According to the data, about 179 SME IPOs were listed in 2023. However, while citing statistics, online wealth management platform Kuvera in a report stated that data from 2023 showed that about a fourth of SME IPOs turned flops eventually. In comparison, investors lost money in just one in 12 IPOs on the main board. Also, the average listing day gain on the SME exchanges was a tad lower than the main board.
The returns generated on the SME exchanges have been much higher. The median return after listing to date on the junior exchanges of the NSE and the BSE has been 47 per cent for investors. This is a full 1500 basis points more than that on the main board (32 per cent), Kuvera’s report revealed.

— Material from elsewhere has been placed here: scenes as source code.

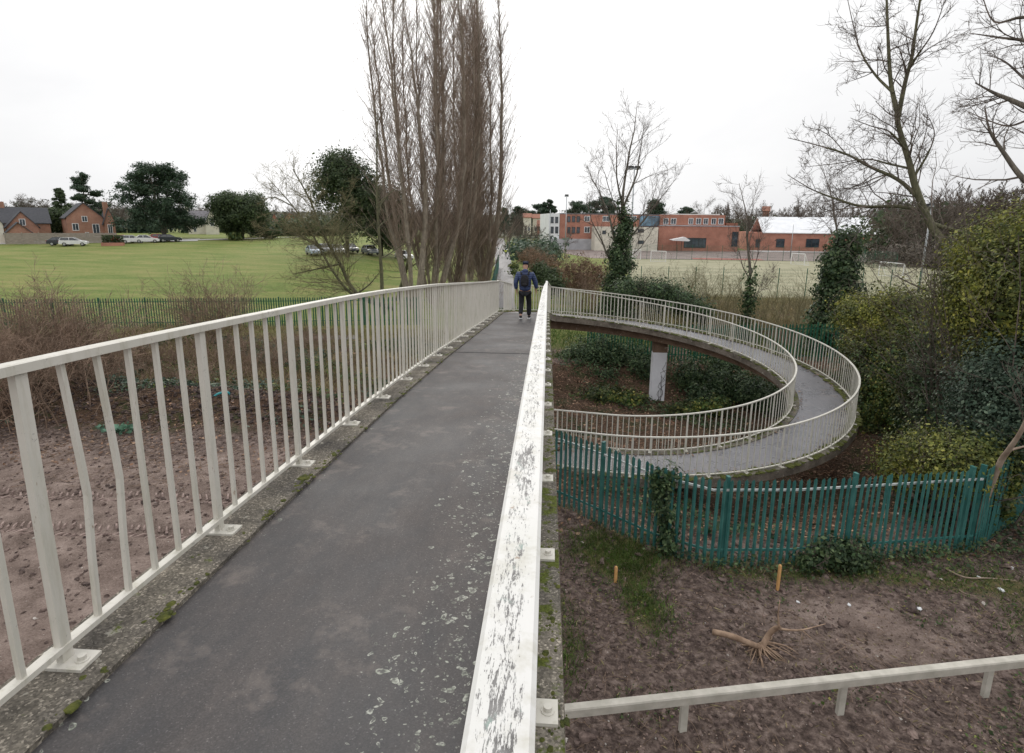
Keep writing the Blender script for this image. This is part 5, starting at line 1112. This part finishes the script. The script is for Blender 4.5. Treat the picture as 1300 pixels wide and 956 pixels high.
dr = MB(); u_, z_ = F2.uz(863, 304.5, 4); dr.prism([(-2.3, 0), (1.2, .75), (2.6, -.1), (2.2, -.35), (-2.0, -.2)], (1, 0, 0), (0, 0, 1), (0, 3, 0), (u_, -4.6, z_)); cp = dr.build('canopy', M_FRAME, F2.root)
st = MB(); st.segs([(u_-.5, -3, 0), (u_+.8, -3, 0)], [(u_-.5, -3, z_-.1), (u_+.8, -3, z_-.1)], .06, .06, 8); st.build('canopy_posts', M_DARKF, F2.root)
F3 = Facade(P(950, 318, 178), P(1120, 319, 186), 'low red brick sports hall with a broad white metal roof', 'sports hall', 'sports_hall')
F3.block(950, 1120, 296, 0, 22, M_BRICK2, 'wall')
u0, ze = F3.uz(968, 296, .3); u1, _ = F3.uz(1121, 296, .3); _, zr = F3.uz(1040, 277, -11); rf = MB()
rf.prism([(-.3, ze), (11, zr), (22.3, ze), (22.3, ze+.2), (11, zr+.25), (-.3, ze+.2)], (0, 1, 0), (0, 0, 1), (u1-u0, 0, 0), (u0, 0, .02)); rf.build('roof', M_WPANEL, F3.root)
for x, w_, y0 in ((986, 9, 303.5), (1024, 6, 303.5), (1031, 8, 303.5), (960, 4, 304), (1078, 8, 304)): F3.window(x, x+w_, y0, 314, 0, M_DARKF, M_GLASS, 1)

# ------------------------------------------------------------------ timber fence by the houses
def board_fence(label, a, b_, hgt, name='timber_fence'):
    a2, b2 = np.array(a[:2]), np.array(b_[:2]); L = np.hypot(*(b2-a2)); t = (b2-a2)/L; zb = (hz(*a2)+hz(*b2))/2; root = thing(name, label, 'fence', (*a2, zb), math.atan2(t[1], t[0])); n = int(L/2.4); M_ = M_TIMB
    for i in range(n):
        m = MB()
        for k in range(9): m.box((2.4*i+1.2, RNG.normal(0, .004), .12+k*(hgt-.1)/9), (2.28, .025, (hgt-.1)/9-.012))
        m.build('panel', M_, root)
        p_ = MB(); p_.box((2.4*i, 0, hgt/2), (.11, .11, hgt+.12)); p_.build('post', M_, root)
M_TIMB = noisy('weathered_timber', (.22, .19, .16), (.36, .32, .28), 3, .9, .3, .01, aniso=(.6, 2, 5))
board_fence('weathered timber fence along the gardens behind the parked cars', P(6, 300, 139), P(152, 300, 138), 2.1)
# ------------------------------------------------------------------ cars
def car_paint(name, c, r=.3):
    m, nt, b = new_mat(name); h = NT(nt); n = h.noise(h.coord('Object'), 2, 3); h.l(h.ramp(n, [(.3, tuple(k*.9 for k in c)), (.7, c)]), b.inputs['Base Color']); b.inputs['Roughness'].default_value = r; b.inputs['Coat Weight'].default_value = .5; return m
CP = {'white': car_paint('white_car_paint', (.75, .75, .76)), 'red': car_paint('red_car_paint', (.42, .04, .03)), 'dark': car_paint('dark_car_paint', (.03, .035, .045)), 'silver': car_paint('silver_car_paint', (.45, .47, .50)), 'grey': car_paint('grey_car_paint', (.16, .18, .21)), 'blue': car_paint('pale_blue_car_paint', (.42, .50, .60))}
M_TYRE = noisy('tyre_rubber', (.015, .015, .015), (.03, .03, .03), 5, .9, 0); M_RIM = noisy('alloy_rim', (.4, .4, .42), (.5, .5, .52), 5, .35, 0, metallic=.8); M_LAMP = noisy('headlight_lens', (.6, .6, .58), (.75, .75, .72), 5, .15, 0); M_TAIL = noisy('tail_lens', (.30, .02, .02), (.4, .03, .03), 5, .2, 0)
def car(label, colour, x, y, D, rz, est=False, name='parked_car'):
    p = P(x, y, D); root = thing(name, label, 'car', (p[0], p[1], hz(p[0], p[1])+.07), rz, 'cars parked across the grass'); L = 4.3; W = 1.74
    prof = [(-2.12, .32), (-2.15, .62), (-2.05, .92), (-1.95, 1.02), (.95, .96), (1.75, .86), (2.08, .70), (2.15, .45), (2.10, .30)]
    m = MB(); n = len(prof); V = []
    for s_, k in ((-1, 0), (-.86, .0), (.86, 0), (1, 0)):
        for (a, z) in prof: V.append((a*(1 if abs(s_) < .9 else .975), s_*W/2, z if abs(s_) < .9 else z*.96+.01))
    F = [[i+j*n, i+1+j*n, i+1+(j+1)*n, i+(j+1)*n] for j in range(3) for i in range(n-1)]+[[n-1+j*n, j*n, (j+1)*n, n-1+(j+1)*n] for j in range(3)]+[list(range(n))[::-1], [3*n+i for i in range(n)]]
    m.poly(V, F); body = m.build('body', CP[colour], root)
    back = -2.0 if est else -1.75; rt = -1.75 if est else -1.15; g = MB(); gh = [(back, .99), (rt, 1.44), (.05, 1.46), (.95, .95)]
    A = [(a, -W/2+.06, z) if z < 1.2 else (a, -W/2+.22, z) for a, z in gh]; B = [(a, -q, z) for a, q, z in A]; g.poly(A+B, [[0, 1, 2, 3], [7, 6, 5, 4], [0, 4, 5, 1], [2, 6, 7, 3], [3, 7, 4, 0]]); g.build('windows', M_CARGL, root)
    r = MB(); V = [(rt-.02, -W/2+.2, 1.43), (rt-.02, W/2-.2, 1.43), (.12, W/2-.2, 1.45), (.12, -W/2+.2, 1.45)]; r.poly(V+[(a, q, z+.045) for a, q, z in V], [[3, 2, 1, 0], [4, 5, 6, 7], [0, 1, 5, 4], [1, 2, 6, 5], [2, 3, 7, 6], [3, 0, 4, 7]])
    for s_ in (-1, 1):
        r.segs([(rt, s_*(W/2-.21), 1.44), (.08, s_*(W/2-.21), 1.45), (-.55, s_*(W/2-.21), 1.45)], [(back+.02, s_*(W/2-.055), 1.0), (.97, s_*(W/2-.055), .955), (-.55, s_*(W/2-.055), 1.0)], .035, .035, 4)
    r.build('roof', CP[colour], root)
    for wx in (-1.3, 1.32):
        for s_ in (-1, 1):
            t = MB(); t.tube([(wx, s_*(W/2-.2), .31), (wx, s_*(W/2+.01), .31)], .31, 14); wo = t.build('wheel', M_TYRE, root); q = MB(); q.tube([(wx, s_*(W/2), .31), (wx, s_*(W/2+.022), .31)], .2, 10); q.build('rim', M_RIM, wo)
    for s_ in (-1, 1):
        a = MB(); a.box((2.07, s_*.62, .66), (.14, .36, .14)); a.build('headlight', M_LAMP, root); a = MB(); a.box((-2.08, s_*.66, .82), (.1, .26, .2)); a.build('tail_light', M_TAIL, root)
    return root
car('white estate car parked at the far left end of the car park', 'white', 93, 302.5, 131, .55, True)
car('dark grey car parked behind the white estate car', 'dark', 78, 303, 133, .45)
car('red car at the left of the row parked below the pine', 'red', 157, 302, 136, .7)
car('white van-backed car second in the row below the pine', 'white', 168, 303, 134, .75, True)
car('low white hatchback in the middle of the row below the pine', 'white', 186, 303.5, 134, .65)
car('bright red car behind the white hatchback below the pine', 'red', 203, 303, 137, .8)
car('dark car at the right end of the row below the pine', 'dark', 215, 304.5, 135, .8)
car('pale car nearest the leaning stems, facing the bridge on the grass', 'blue', 399, 325, 96, -.95)
car('silver car second from the leaning stems on the grass', 'silver', 414, 323, 99, -.95, True)
car('white car third from the leaning stems on the grass', 'white', 428, 324, 97, -.95)
car('dark car parked in the shade of the tall evergreen oak', 'dark', 445, 322, 99, -.95)
car('grey car between the slim bare tree and the oak', 'grey', 470, 324, 97, -.95)
car('pale car glimpsed between the poplar trunks', 'white', 513, 324, 97, -.95)
# clipped hedge at the car park corner
pb = P(143, 306, 129); hd = thing('clipped_hedge', 'small square clipped hedge on a brick kerb at the car park corner', 'hedge', base_of(pb[0], pb[1]), .5); mm = MB(); mm.box((0, 0, .25), (3.4, 1.6, .6)); mm.build('brick_kerb', M_BRICK2, hd)
rngh = np.random.default_rng(9); LL = np.stack([rngh.uniform(-1.6, 1.6, 1600), rngh.uniform(-.75, .75, 1600), rngh.uniform(.6, 1.9, 1600)], 1); mm = MB(); mm.leaves(LL, .2, .7, None, .9, rngh); mm.build('foliage', M_DARK, hd)
# ------------------------------------------------------------------ masts, goals, mesh fences
M_STEEL = noisy('dull_steel', (.30, .32, .33), (.42, .44, .45), 3, .5, 0, metallic=.4)
def mast(label, x, ytop, D, heads, r=.13, ybase=None):
    p = P(x, 300, D); b0 = base_of(p[0], p[1]); H = P(x, ytop, D)[2]-b0[2]; root = thing('floodlight_mast', label, 'lamp post', b0, math.atan2(-p[0], -p[1]), 'lighting columns round the pitch'); m = MB(); m.tube([(0, 0, 0), (0, 0, H)], [r, r*.55], 10); m.build('pole', M_STEEL, root, True)
    if heads:
        a = MB(); a.box((0, 0, H), (1.8 if heads > 1 else .9, .12, .12)); a.build('cross_arm', M_STEEL, root)
        for k in range(heads):
            c = MB(); q = (k-(heads-1)/2)*.85; c.prism([(-.3, -.14), (.35, -.22), (.42, .05), (-.25, .22)], (0, -1, 0), (0, 0, 1), (.72, 0, 0), (q-.36, -.25, H+.12)); c.build('lamp_head', M_DARKF, root)
mast('tall floodlight mast with a pair of lamp heads behind the ivy-clad tree', 801, 214, 78, 2)
mast('slimmer floodlight mast with one lamp head left of the ivy-clad tree', 718, 249, 118, 1)
mast('plain pole standing at the white end of the school', 698, 266, 120, 0, .12)
mast('grey pole leaning slightly beside the woodland on the right', 1177, 262, 75, 1)
mast('thin lighting column in front of the sports hall', 1006, 285, 140, 0, .1)
def goal(label, xl, xr, yb, yt, D0, D1):
    a = P(xl, yb, D0); b_ = P(xr, yb, D1); a2, b2 = np.array(a[:2]), np.array(b_[:2]); L = np.hypot(*(b2-a2)); t = (b2-a2)/L; H = 2.0; root = thing('football_goal', label, 'goal', (*a2, .04), math.atan2(t[1], t[0]), 'goals on the pitch'); f = MB()
    f.segs([(0, 0, 0), (L, 0, 0), (0, 0, H)], [(0, 0, H), (L, 0, H), (L, 0, H)], .055, .055, 8); f.segs([(0, 0, H), (L, 0, H), (0, 1.2, 0), (0, 0, 0), (L, 0, 0)], [(0, 1.2, 0), (L, 1.2, 0), (L, 1.2, 0), (0, 1.2, 0), (L, 1.2, 0)], .03, .03, 6); f.build('frame', M_FRAME, root)
    n = MB(); 
    for k in range(1, 24): u = L*k/24; n.segs([(u, 0, H)], [(u, 1.2, 0)], .006, .006, 3)
    for k in range(1, 12): q = k/12; n.segs([(0, 1.2*q, H*(1-q))], [(L, 1.2*q, H*(1-q))], .006, .006, 3)
    n.build('net', M_FRAME, root)
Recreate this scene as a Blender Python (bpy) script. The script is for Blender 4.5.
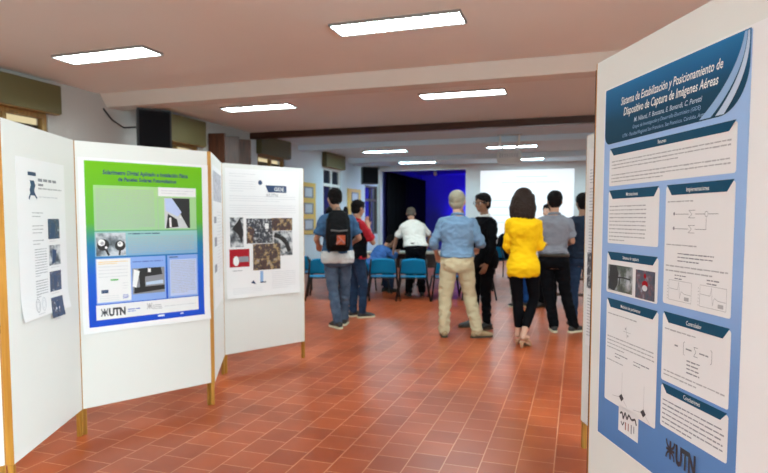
import bpy, bmesh, math, random
from math import sin, cos, pi, radians as R, sqrt, atan2
from mathutils import Vector as V, Matrix, noise
random.seed(7)
for o in list(bpy.data.objects): bpy.data.objects.remove(o)
S = bpy.context.scene
COL = S.collection

# ---------------------------------------------------------------- camera
cam_d = bpy.data.cameras.new('camera'); cam = bpy.data.objects.new('camera', cam_d); COL.objects.link(cam)
cam_d.sensor_fit = 'HORIZONTAL'; cam_d.sensor_width = 23.6; cam_d.lens = 23.6*585/768
cam_d.shift_y = 19.5/768
PITCH = math.atan(38/585); YAW = math.atan(194/math.hypot(585, 38))
cam.location = (0, 0, 1.4); cam.rotation_euler = (pi/2-PITCH, 0, YAW)
cam_d.clip_start = .05; cam_d.clip_end = 200
cam_d.dof.use_dof = True; cam_d.dof.focus_distance = 1.75; cam_d.dof.aperture_fstop = 3.0
S.camera = cam

# ---------------------------------------------------------------- world and exposure
S.view_settings.view_transform = 'Standard'; S.view_settings.look = 'None'
S.view_settings.gamma = 1; S.view_settings.use_curve_mapping = False
S.view_settings.exposure = 0.17
W = bpy.data.worlds.new('world'); S.world = W; W.use_nodes = True
bg = W.node_tree.nodes['Background']; bg.inputs[0].default_value = (1, .80, .45, 1); bg.inputs[1].default_value = .75
LAMP_NEAR = 57     # strength of the troffers in the near part of the hall
LAMP_FAR = 46
NEAR_COL = (.775, 1.0, 1.03); FAR_COL = (.56, .90, 1.0)
def spot(name, loc, target, energy, col, size, blend=.6, rad=.08):
    l = bpy.data.lights.new(name, 'SPOT'); l.energy = energy; l.color = col; l.spot_size = R(size); l.spot_blend = blend; l.shadow_soft_size = rad
    o = bpy.data.objects.new(name, l); COL.objects.link(o); o.location = loc
    o.rotation_euler = (V(target)-V(loc)).to_track_quat('-Z', 'Y').to_euler(); return o
spot('stage_spot_light', (-3.3, 22.6, 2.9), (-3.75, 25.4, 1.5), 900, (.07, .03, 1), 62)
spot('stage_spot_light', (-3.2, 24.0, .3), (-3.9, 25.5, 1.9), 420, (.07, .03, 1), 80)
spot('stage_spot_light', (-3.0, 21.0, 2.9), (-5.4, 25.0, 1.6), 170, (.10, .04, 1), 90)
spot('stage_spot_light', (-5.0, 20.4, 2.95), (-6.4, 18.2, 1.4), 60, (.30, .05, 1), 60)
def area(name, loc, target, energy, col, sx, sy):
    l = bpy.data.lights.new(name, 'AREA'); l.shape = 'RECTANGLE'; l.size = sx; l.size_y = sy; l.energy = energy; l.color = col
    o = bpy.data.objects.new(name, l); COL.objects.link(o); o.location = loc
    o.rotation_euler = (V(target)-V(loc)).to_track_quat('-Z', 'Y').to_euler(); return o
# fill lamps in added, unseen window openings behind the camera, brightening the panels
area('daylight_right_window', (3.52, -1.0, 1.75), (-3, .6, 1.5), 400, (.79, .99, 1.03), 3.3, 1.7)
area('daylight_left_window', (-6.8, -.9, 1.9), (0, -.9, 1.9), 6, (.80, .98, 1), 2.6, 1.6)

# ---------------------------------------------------------------- materials
M = {}
def mat(name, col, rough=.6, metal=0, bump=0, bscale=40, var=0, vscale=6, emit=None, es=0, spec=None, col2=None, sheen=0):
    m = bpy.data.materials.new(name); m.use_nodes = True; nt = m.node_tree; b = nt.nodes['Principled BSDF']
    b.inputs['Base Color'].default_value = (*col, 1); b.inputs['Roughness'].default_value = rough; b.inputs['Metallic'].default_value = metal
    if spec is not None: b.inputs['Specular IOR Level'].default_value = spec
    if sheen: b.inputs['Sheen Weight'].default_value = sheen
    if emit: b.inputs['Emission Color'].default_value = (*emit, 1); b.inputs['Emission Strength'].default_value = es
    tc = nt.nodes.new('ShaderNodeTexCoord')
    n = nt.nodes.new('ShaderNodeTexNoise'); n.inputs['Scale'].default_value = vscale; n.inputs['Detail'].default_value = 5
    nt.links.new(tc.outputs['Object'], n.inputs['Vector'])
    cr = nt.nodes.new('ShaderNodeMix'); cr.data_type = 'RGBA'
    v = max(var, .02); c2 = col2 or tuple(min(1, c*(1+v)) for c in col)
    cr.inputs[6].default_value = (*[c*(1-v) for c in col], 1); cr.inputs[7].default_value = (*c2, 1)
    nt.links.new(n.outputs['Fac'], cr.inputs[0]); nt.links.new(cr.outputs[2], b.inputs['Base Color'])
    if bump:
        n2 = nt.nodes.new('ShaderNodeTexNoise'); n2.inputs['Scale'].default_value = bscale; n2.inputs['Detail'].default_value = 4
        nt.links.new(tc.outputs['Object'], n2.inputs['Vector'])
        bp = nt.nodes.new('ShaderNodeBump'); bp.inputs['Strength'].default_value = bump; bp.inputs['Distance'].default_value = .01
        nt.links.new(n2.outputs['Fac'], bp.inputs['Height']); nt.links.new(bp.outputs[0], b.inputs['Normal'])
    M[name] = m; return m
def wood(name, c1, c2, rough=.45, scale=3, axis='Z'):
    m = mat(name, c1, rough); nt = m.node_tree; b = nt.nodes['Principled BSDF']
    tc = nt.nodes.new('ShaderNodeTexCoord'); mp = nt.nodes.new('ShaderNodeMapping')
    mp.inputs['Scale'].default_value = (14, 14, 1) if axis == 'Z' else (1, 14, 14)
    n = nt.nodes.new('ShaderNodeTexNoise'); n.inputs['Scale'].default_value = scale; n.inputs['Detail'].default_value = 6
    r = nt.nodes.new('ShaderNodeValToRGB'); r.color_ramp.elements[0].color = (*c1, 1); r.color_ramp.elements[1].color = (*c2, 1)
    r.color_ramp.elements[0].position = .35; r.color_ramp.elements[1].position = .68
    nt.links.new(tc.outputs['Object'], mp.inputs[0]); nt.links.new(mp.outputs[0], n.inputs['Vector'])
    nt.links.new(n.outputs['Fac'], r.inputs[0]); nt.links.new(r.outputs[0], b.inputs['Base Color']); return m
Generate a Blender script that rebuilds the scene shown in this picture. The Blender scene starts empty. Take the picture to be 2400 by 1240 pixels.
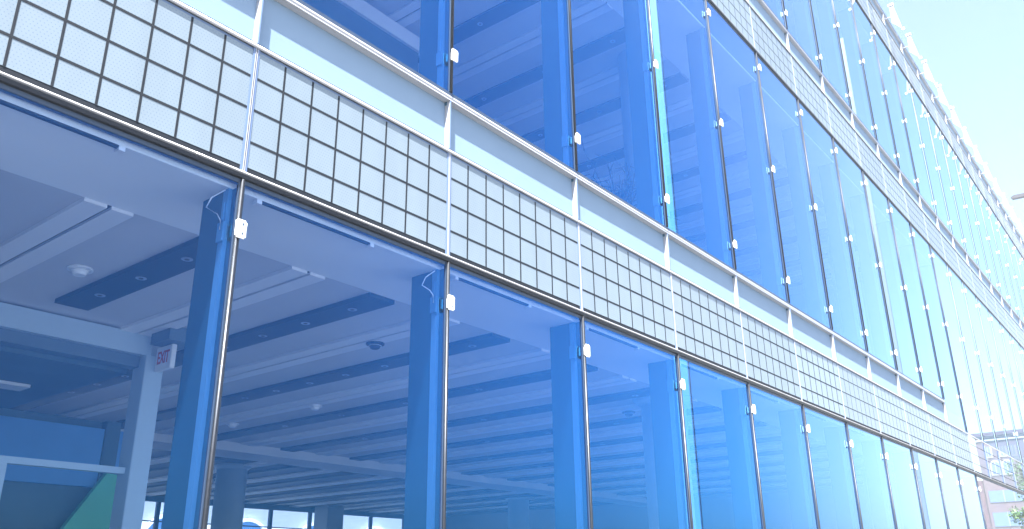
import bpy, bmesh, math, random
from mathutils import Vector, Matrix
random.seed(7)
S = bpy.context.scene
C = S.collection
D = bpy.data
W = 1.5                                   # bay width of the curtain wall

# ------------------------------------------------------------------ camera
cam_d = D.cameras.new("camera"); cam = D.objects.new("camera", cam_d); C.objects.link(cam)
R0 = Vector((0.6225244175, -0.7825227609, -0.0110217184))      # picture right, in world axes
R1 = Vector((0.2707413220, 0.2285553772, -0.9351265028))       # picture down
R2 = Vector((0.7342768457, 0.5791550468, 0.3541425498))        # view direction
m = Matrix((R0, -R1, -R2)).transposed().to_4x4()
m.translation = Vector((-0.6333039, -3.37878636, -1.9265805))
cam.matrix_world = m
cam_d.sensor_width = 36; cam_d.lens = 36 * 1982.52 / 2400
cam_d.clip_start = 0.05; cam_d.clip_end = 4000
S.camera = cam

# ------------------------------------------------------------------ light
SUN_FROM = Vector((-2.0, -1.0, 4.3)).normalized()
elev = math.asin(SUN_FROM.z); azim = math.atan2(SUN_FROM.x, SUN_FROM.y)
world = D.worlds.new("World"); S.world = world; world.use_nodes = True
nt = world.node_tree; nt.nodes.clear()
sky = nt.nodes.new('ShaderNodeTexSky'); sky.sky_type = 'NISHITA'; sky.sun_disc = False
sky.sun_elevation = elev; sky.sun_rotation = azim % (2*math.pi)
sky.air_density = 1.0; sky.dust_density = 2.6; sky.ozone_density = 2.2; sky.altitude = 50
bg = nt.nodes.new('ShaderNodeBackground'); bg.inputs['Strength'].default_value = 0.068
wo = nt.nodes.new('ShaderNodeOutputWorld')
nt.links.new(sky.outputs[0], bg.inputs[0]); nt.links.new(bg.outputs[0], wo.inputs[0])
sd = D.lights.new("sun", 'SUN'); sd.energy = 5.0; sd.angle = math.radians(0.5); sd.color = (1, .965, .92)
sun = D.objects.new("sun", sd); C.objects.link(sun)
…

“Rather than any particular complaint it is the whole SME market. As there is a FOMO among investors on missing out on the SME rally, there is a high demand for investors to invest in these companies which has led to chances of manipulation. There are many reasons for SEBI to keep surveillance over the SME exchange like an immediate surge in the price without the base of top/bottom line disturbing the PE Ratio, sale of stake by Promoters of these listed companies, a limited number of shareholders, not complying with the regulations of listed companies,” Gupta added.
Scope Of Improvement?
While talking about particular areas within the current SME IPO framework that require the most attention, experts stated that there should be more detailed disclosures regarding risk factors and company financials. Sebi or independent auditors should strengthen pre-IPO due diligence and create a more liquid secondary market to facilitate easier exit for investors.
Parashar also pitched for the betterment of the SME IPO framework and transparency for the growth of the segment. He added that Sebi and exchanges should prioritise that these new rules effectively address the misuse in the segment. “The small companies should go for the IPO stage from a group of high-net-worth individuals (HNIs) or investors and they will be able to raise money,” Parashar added.
What Next?
It has observed instances of companies misusing the platform for purposes like diverting raised funds, manipulating financial statements, and misrepresenting facts in offer documents. The market regulator wants to safeguard its interests by ensuring it invests in more established companies and mitigates risks associated with excessive speculation and short-term trading in the SME segment.
“Investors might initially adopt a wait-and-see approach until the effectiveness of the new rules is proven. Initial confusion or wariness due to the new rules could lead to a temporary dip in investor participation. Tighter regulations could lead to a more mature SME IPO market, attracting long-term investors seeking high-growth potential,” Goel added.
Parashar also stated, “There should be a monitoring regulation in which the companies have to report what they have done with the IPO money and all. I think that also requires improvement because smaller companies have diverse dynamic situations.” While talking about investor sentiment, he added that it will emerge more after these kinds of regulations.
Singh stated that imposing limits on the minimum size of IPOs could adversely impact economic growth. Although India's resilience may mitigate the effects over time, the transition could be prolonged. Sebi's efforts to implement stricter regulations should focus on proactive measures rather than reactive responses to failures while preserving an open and inclusive market framework.